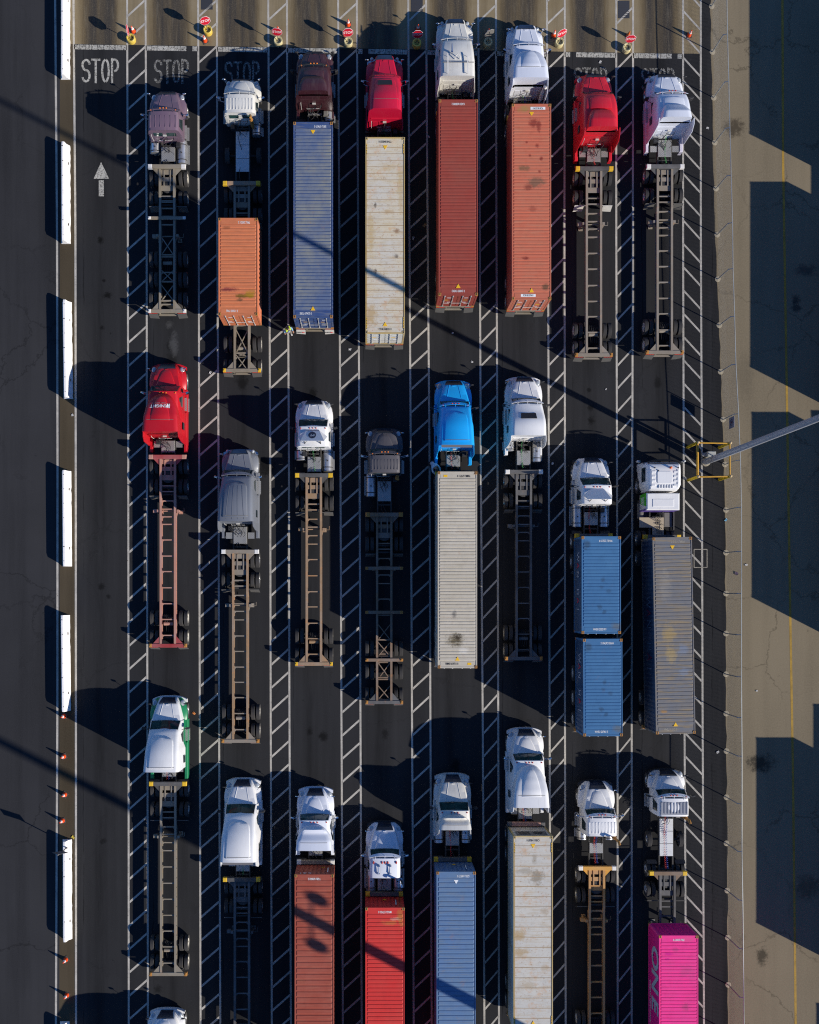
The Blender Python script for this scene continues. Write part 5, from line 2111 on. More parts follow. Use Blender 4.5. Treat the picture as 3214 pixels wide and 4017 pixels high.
em = mb.build('emblem', simple('emblem_navy', (.02, .03, .06), .5), pt, loc=(-.02, y, 3.43))
drape(em, pt)
drape(text('PT', .22, M_TXTW, pt, (-.02, y, 3.5), (0, 0, PI), wide=1.2, bold=.02), pt, .024)
drape(text('TRANSPORT', .10, simple('navy_lettering', (.03, .04, .12), .5), pt, (-.02, y + .33, 3.5), (0, 0, PI), wide=1.5), pt)
# fins along the grey roof
for x in (-.5, -.16, .16, .5):
    mb = MB()
    pts = [(x * (.8 + .35 * k / 20), 0, 0) for k in range(21)]
    y0 = PY(1905, 3.4) - gy.location.y
    for k in range(20):
        xa, xb_ = pts[k][0], pts[k + 1][0]
        ya, yb_ = y0 - 2.15 * k / 20, y0 - 2.15 * (k + 1) / 20
        mb.add([(xa - .016, ya, 3), (xa + .016, ya, 3), (xb_ + .016, yb_, 3), (xb_ - .016, yb_, 3), (xa - .016, ya, 3.02), (xa + .016, ya, 3.02), (xb_ + .016, yb_, 3.02), (xb_ - .016, yb_, 3.02)],
               [(3, 2, 1, 0), (4, 5, 6, 7), (0, 1, 5, 4), (1, 2, 6, 5), (2, 3, 7, 6), (3, 0, 4, 7)])
    drape(mb.build('roof_rib', P_GREY, gy), gy, -.008)

# ---- electric cab-over truck (right lane, second row)
yb = PY(1826, 2.9) + .28
t = thing('truck_tractor', 'white flat fronted electric truck with a green flank and a white box behind the cab', 'truck', (18.85, yb, 0), 0, 'truck tractors queuing in the lanes')
lb = PY(1924, 2.9) - yb
mb = MB()
secs = []
for (d, z, w) in [(0, 2.1, 1.10), (-.05, 2.35, 1.10), (-.2, 2.78, 1.08), (-.34, 2.88, 1.06), (-.6, 2.93, 1.06), (lb + .38, 2.93, 1.06), (lb + .12, 2.86, .98), (lb + .02, 2.6, .9)]:
    c = 1.12 if d > lb + .3 else .95
    half = [(c, .55), (c + .03, 1.2), (c + .03, 1.9), (min(c, w + .04), z - .3), (w - .04, z - .10), (w - .14, z), (0, z + .02)]
    secs.append([(x, d - (0 if q > 1.9 or d < -.1 else 0), q) for x, q in half] + [(-x, d, q) for x, q in half[:-1]][::-1])
mb.loft(secs)
cb = mb.build('cab', PW, t, smooth=35)
mb = MB()
pts = [(-.46, -.85), (-.40, -.78), (.40, -.78), (.46, -.85), (.46, -1.45), (.40, -1.52), (-.40, -1.52), (-.46, -1.45)]
mb.prism([(x * .98, y * 1.0 + .12) for x, y in pts], 2.93, 2.985)
for s in (-1, 1):
    for k in range(4):
        yy = -.62 - .28 * k
        mb.rbox(s * .58, s * .80, yy, yy - .13, 2.93, 2.975, .015)
    mb.rbox(s * .80, s * .84, -.55, -1.62, 2.93, 2.975, .015)
for x in (-.34, -.17, 0, .17, .34, .5):
    mb.rbox(x - .04, x + .04, -1.5, lb + .14, 2.92, 2.985, .02)
mb.build('roof_panel', PW, t)
mb = MB()
secs = []
for k in range(11):
    x = -1.0 + 2.0 * k / 10
    yo = .14 - .14 * abs(x) ** 3
    secs.append([(x, yo, 2.55), (x, yo + .01, 2.6), (x, yo - .12, 2.80), (x, yo - .13, 2.77)])
mb.loft(secs)
mb.build('sun_visor', M_BLACK, t, smooth=40)
mb = MB()
mb.add([(-.98, .03, 1.45), (.98, .03, 1.45), (.98, -.13, 2.55), (-.98, -.13, 2.55), (-.98, -.1, 1.45), (.98, -.1, 1.45), (.98, -.3, 2.55), (-.98, -.3, 2.55)], [(0, 1, 2, 3), (7, 6, 5, 4), (0, 4, 5, 1), (1, 5, 6, 2), (2, 6, 7, 3), (3, 7, 4, 0)])
mb.build('windshield', M_GLASS, t)
for s in (-1, 1):
    mb = MB()
    mb.add([(s * 1.165, -.35, 1.75), (s * 1.165, -1.25, 1.75), (s * 1.115, -1.25, 2.55), (s * 1.115, -.35, 2.55), (s * 1.08, -.35, 1.75), (s * 1.08, -1.25, 1.75), (s * 1.04, -1.25, 2.55), (s * 1.04, -.35, 2.55)], [(0, 1, 2, 3), (7, 6, 5, 4), (0, 4, 5, 1), (1, 5, 6, 2), (2, 6, 7, 3), (3, 7, 4, 0)])
    mb.build('door_window', M_GLASS, t)
    mb = MB()
    mb.tube([(s * 1.1, -.1, 2.3), (s * 1.42, .05, 2.3)], .03, 6)
    a = mb.build('mirror_arm', M_BLACK, t)
    link('mirror', ME_MIRW, a, (s * 1.44, .06, 2.05), rz=s * .3)
    mb = MB()
    mb.ball((s * .85, .0, .85), .2, .1, .1, 10, 6)
    mb.build('headlight', M_LENS, t, smooth=50)
mb = MB()
mb.box(-1.12, 1.12, .06, -.4, .35, .75)
mb.build('bumper', PW, t)
mb = MB()
mb.lathe([(.075, 2.93), (.075, 3.07), (.05, 3.11), (.005, 3.12)], (.38, -.42, 0), 14)
mb.build('beacon', simple('orange_beacon', (.8, .12, .01), .35), t, smooth=50)
for x, y in ((-.62, -.42), (.86, -.42), (-.4, -.6)):
    mb = MB()
    mb.ball((x, y, 2.96), .05, .05, .05, 8, 5)
    mb.build('roof_sensor', M_BLACK, t, smooth=50)
b0, b1 = PY(1934, 2.55) - yb, PY(2001, 2.55) - yb
mb = MB()
mb.cur = 0
mb.rbox(-1.05, 1.05, b0, b1, .85, 2.6, .07)
mb.cur = 1
mb.box(-1.056, 1.056, b1 - .004, b1 + .1, .84, 2.42)
mb.build('battery_box', [PW, P_VIO], t, smooth=30)
mb = MB()
mb.rbox(-.68, .68, b0 - .38, b1 + .2, 2.6, 2.63, .025)
mb.build('box_lid', PW, t)
mb = MB()
mb.add([(-1.062, b0, 1.0), (-1.062, b1 + .5, 1.0), (-1.062, b1 + .25, 2.5), (-1.062, b0, 2.5), (-1.04, b0, 1.0), (-1.04, b1 + .5, 1.0), (-1.04, b1 + .25, 2.5), (-1.04, b0, 2.5)], [(0, 1, 2, 3), (7, 6, 5, 4), (0, 4, 5, 1), (1, 5, 6, 2), (2, 6, 7, 3), (3, 7, 4, 0)])
gp = mb.build('side_panel', P_LIME, t)
for k, (z, wd) in enumerate(((1.9, .5), (1.6, .7), (1.3, .4))):
    mb = MB()
    mb.box(-1.066, -1.061, b0 - .2, b0 - .2 - wd, z, z + .1)
    mb.build('marking', M_TXTW, gp)
rt = PY(2150, 1) - yb
mb = MB()
for s in (-1, 1):
    mb.box(s * .39, s * .48, -.5, rt - 1.2, .74, 1.0)
    mb.box(s * .5, s * 1.1, -2.3, -3.6, .4, .8)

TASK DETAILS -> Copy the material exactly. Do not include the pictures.

SOLVED PROBLEM ->
The Blender Python script for this scene continues. Write part 5, from line 2111 on. More parts follow. Use Blender 4.5. Treat the picture as 3214 pixels wide and 4017 pixels high.
em = mb.build('emblem', simple('emblem_navy', (.02, .03, .06), .5), pt, loc=(-.02, y, 3.43))
drape(em, pt)
drape(text('PT', .22, M_TXTW, pt, (-.02, y, 3.5), (0, 0, PI), wide=1.2, bold=.02), pt, .024)
drape(text('TRANSPORT', .10, simple('navy_lettering', (.03, .04, .12), .5), pt, (-.02, y + .33, 3.5), (0, 0, PI), wide=1.5), pt)
# fins along the grey roof
for x in (-.5, -.16, .16, .5):
    mb = MB()
    pts = [(x * (.8 + .35 * k / 20), 0, 0) for k in range(21)]
    y0 = PY(1905, 3.4) - gy.location.y
    for k in range(20):
        xa, xb_ = pts[k][0], pts[k + 1][0]
        ya, yb_ = y0 - 2.15 * k / 20, y0 - 2.15 * (k + 1) / 20
        mb.add([(xa - .016, ya, 3), (xa + .016, ya, 3), (xb_ + .016, yb_, 3), (xb_ - .016, yb_, 3), (xa - .016, ya, 3.02), (xa + .016, ya, 3.02), (xb_ + .016, yb_, 3.02), (xb_ - .016, yb_, 3.02)],
               [(3, 2, 1, 0), (4, 5, 6, 7), (0, 1, 5, 4), (1, 2, 6, 5), (2, 3, 7, 6), (3, 0, 4, 7)])
    drape(mb.build('roof_rib', P_GREY, gy), gy, -.008)

# ---- electric cab-over truck (right lane, second row)
yb = PY(1826, 2.9) + .28
t = thing('truck_tractor', 'white flat fronted electric truck with a green flank and a white box behind the cab', 'truck', (18.85, yb, 0), 0, 'truck tractors queuing in the lanes')
lb = PY(1924, 2.9) - yb
mb = MB()
secs = []
for (d, z, w) in [(0, 2.1, 1.10), (-.05, 2.35, 1.10), (-.2, 2.78, 1.08), (-.34, 2.88, 1.06), (-.6, 2.93, 1.06), (lb + .38, 2.93, 1.06), (lb + .12, 2.86, .98), (lb + .02, 2.6, .9)]:
    c = 1.12 if d > lb + .3 else .95
    half = [(c, .55), (c + .03, 1.2), (c + .03, 1.9), (min(c, w + .04), z - .3), (w - .04, z - .10), (w - .14, z), (0, z + .02)]
    secs.append([(x, d - (0 if q > 1.9 or d < -.1 else 0), q) for x, q in half] + [(-x, d, q) for x, q in half[:-1]][::-1])
mb.loft(secs)
cb = mb.build('cab', PW, t, smooth=35)
mb = MB()
pts = [(-.46, -.85), (-.40, -.78), (.40, -.78), (.46, -.85), (.46, -1.45), (.40, -1.52), (-.40, -1.52), (-.46, -1.45)]
mb.prism([(x * .98, y * 1.0 + .12) for x, y in pts], 2.93, 2.985)
for s in (-1, 1):
    for k in range(4):
        yy = -.62 - .28 * k
        mb.rbox(s * .58, s * .80, yy, yy - .13, 2.93, 2.975, .015)
    mb.rbox(s * .80, s * .84, -.55, -1.62, 2.93, 2.975, .015)
for x in (-.34, -.17, 0, .17, .34, .5):
    mb.rbox(x - .04, x + .04, -1.5, lb + .14, 2.92, 2.985, .02)
mb.build('roof_panel', PW, t)
mb = MB()
secs = []
for k in range(11):
    x = -1.0 + 2.0 * k / 10
    yo = .14 - .14 * abs(x) ** 3
    secs.append([(x, yo, 2.55), (x, yo + .01, 2.6), (x, yo - .12, 2.80), (x, yo - .13, 2.77)])
mb.loft(secs)
mb.build('sun_visor', M_BLACK, t, smooth=40)
mb = MB()
mb.add([(-.98, .03, 1.45), (.98, .03, 1.45), (.98, -.13, 2.55), (-.98, -.13, 2.55), (-.98, -.1, 1.45), (.98, -.1, 1.45), (.98, -.3, 2.55), (-.98, -.3, 2.55)], [(0, 1, 2, 3), (7, 6, 5, 4), (0, 4, 5, 1), (1, 5, 6, 2), (2, 6, 7, 3), (3, 7, 4, 0)])
mb.build('windshield', M_GLASS, t)
for s in (-1, 1):
    mb = MB()
    mb.add([(s * 1.165, -.35, 1.75), (s * 1.165, -1.25, 1.75), (s * 1.115, -1.25, 2.55), (s * 1.115, -.35, 2.55), (s * 1.08, -.35, 1.75), (s * 1.08, -1.25, 1.75), (s * 1.04, -1.25, 2.55), (s * 1.04, -.35, 2.55)], [(0, 1, 2, 3), (7, 6, 5, 4), (0, 4, 5, 1), (1, 5, 6, 2), (2, 6, 7, 3), (3, 7, 4, 0)])
    mb.build('door_window', M_GLASS, t)
    mb = MB()
    mb.tube([(s * 1.1, -.1, 2.3), (s * 1.42, .05, 2.3)], .03, 6)
    a = mb.build('mirror_arm', M_BLACK, t)
    link('mirror', ME_MIRW, a, (s * 1.44, .06, 2.05), rz=s * .3)
    mb = MB()
    mb.ball((s * .85, .0, .85), .2, .1, .1, 10, 6)
    mb.build('headlight', M_LENS, t, smooth=50)
mb = MB()
mb.box(-1.12, 1.12, .06, -.4, .35, .75)
mb.build('bumper', PW, t)
mb = MB()
mb.lathe([(.075, 2.93), (.075, 3.07), (.05, 3.11), (.005, 3.12)], (.38, -.42, 0), 14)
mb.build('beacon', simple('orange_beacon', (.8, .12, .01), .35), t, smooth=50)
for x, y in ((-.62, -.42), (.86, -.42), (-.4, -.6)):
    mb = MB()
    mb.ball((x, y, 2.96), .05, .05, .05, 8, 5)
    mb.build('roof_sensor', M_BLACK, t, smooth=50)
b0, b1 = PY(1934, 2.55) - yb, PY(2001, 2.55) - yb
mb = MB()
mb.cur = 0
mb.rbox(-1.05, 1.05, b0, b1, .85, 2.6, .07)
mb.cur = 1
mb.box(-1.056, 1.056, b1 - .004, b1 + .1, .84, 2.42)
mb.build('battery_box', [PW, P_VIO], t, smooth=30)
mb = MB()
mb.rbox(-.68, .68, b0 - .38, b1 + .2, 2.6, 2.63, .025)
mb.build('box_lid', PW, t)
mb = MB()
mb.add([(-1.062, b0, 1.0), (-1.062, b1 + .5, 1.0), (-1.062, b1 + .25, 2.5), (-1.062, b0, 2.5), (-1.04, b0, 1.0), (-1.04, b1 + .5, 1.0), (-1.04, b1 + .25, 2.5), (-1.04, b0, 2.5)], [(0, 1, 2, 3), (7, 6, 5, 4), (0, 4, 5, 1), (1, 5, 6, 2), (2, 6, 7, 3), (3, 7, 4, 0)])
gp = mb.build('side_panel', P_LIME, t)
for k, (z, wd) in enumerate(((1.9, .5), (1.6, .7), (1.3, .4))):
    mb = MB()
    mb.box(-1.066, -1.061, b0 - .2, b0 - .2 - wd, z, z + .1)
    mb.build('marking', M_TXTW, gp)
rt = PY(2150, 1) - yb
mb = MB()
for s in (-1, 1):
    mb.box(s * .39, s * .48, -.5, rt - 1.2, .74, 1.0)
    mb.box(s * .5, s * 1.1, -2.3, -3.6, .4, .8)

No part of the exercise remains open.